Derrière les grands principes – proportionnalité, atteinte non nécessaire – c’est un enjeu très concret qui se joue : celui du contrôle effectif de l’immigration, du respect des décisions d’éloignement, et de la prévention des menaces à l’ordre public. En interdisant la rétention de personnes qui ne peuvent être expulsées mais posent problème, le Conseil constitutionnel consacre une lecture absolue des droits individuels, sans considération pour le déséquilibre qu’elle crée dans l’action publique.

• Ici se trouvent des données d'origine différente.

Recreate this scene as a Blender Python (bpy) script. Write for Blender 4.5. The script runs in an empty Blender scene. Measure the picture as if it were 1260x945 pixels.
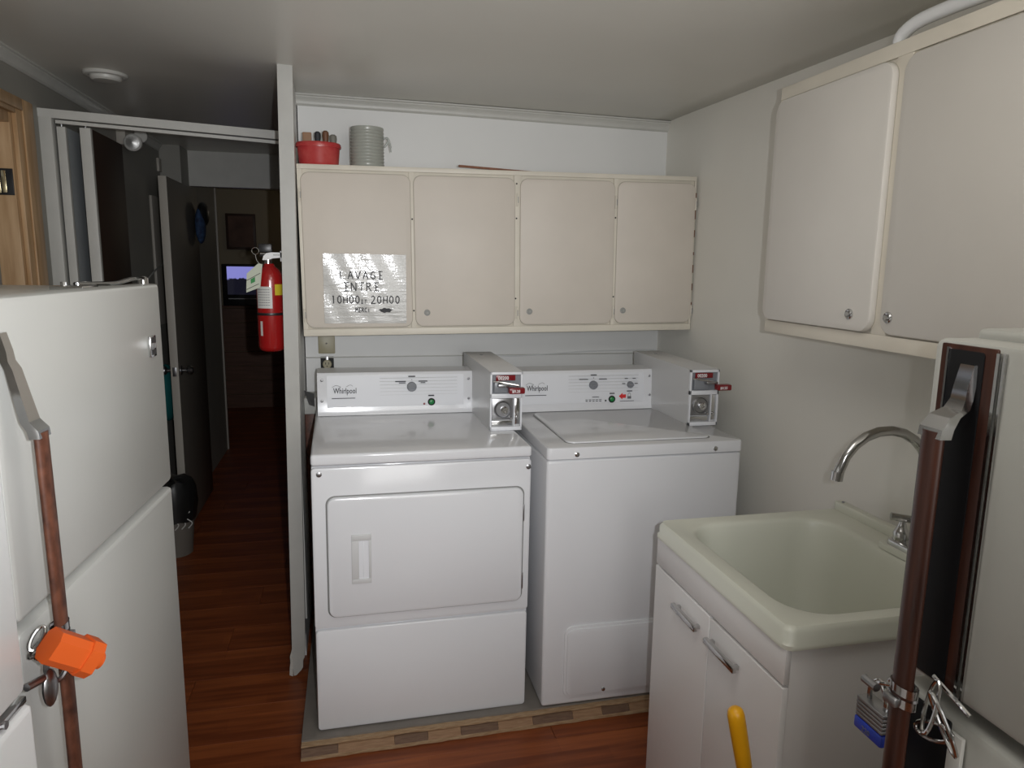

À force de privilégier le principe sur le pragmatisme, la capacité de l’État à agir s’amenuise, et avec elle, sa légitimité face à une opinion de plus en plus inquiète.
Cette nouvelle censure impose une révision en profondeur de la doctrine gouvernementale, au moment même où les demandes d’asile atteignent des niveaux records. C’est un nouveau revers pour l’exécutif, empêtré dans une séquence migratoire où chaque tentative de fermeté se heurte au mur constitutionnel. À force de voir ses textes taillés en pièces, le politique doute, s’interroge, recule. Un conseiller ministériel glissait récemment, mi-figue mi-raisin : « Ce n’est plus une loi immigration, c’est un code de bonne conduite pour juristes en chambre. » Une formule qui dit tout : lorsque la loi se désarme, c’est l’État qui se rend.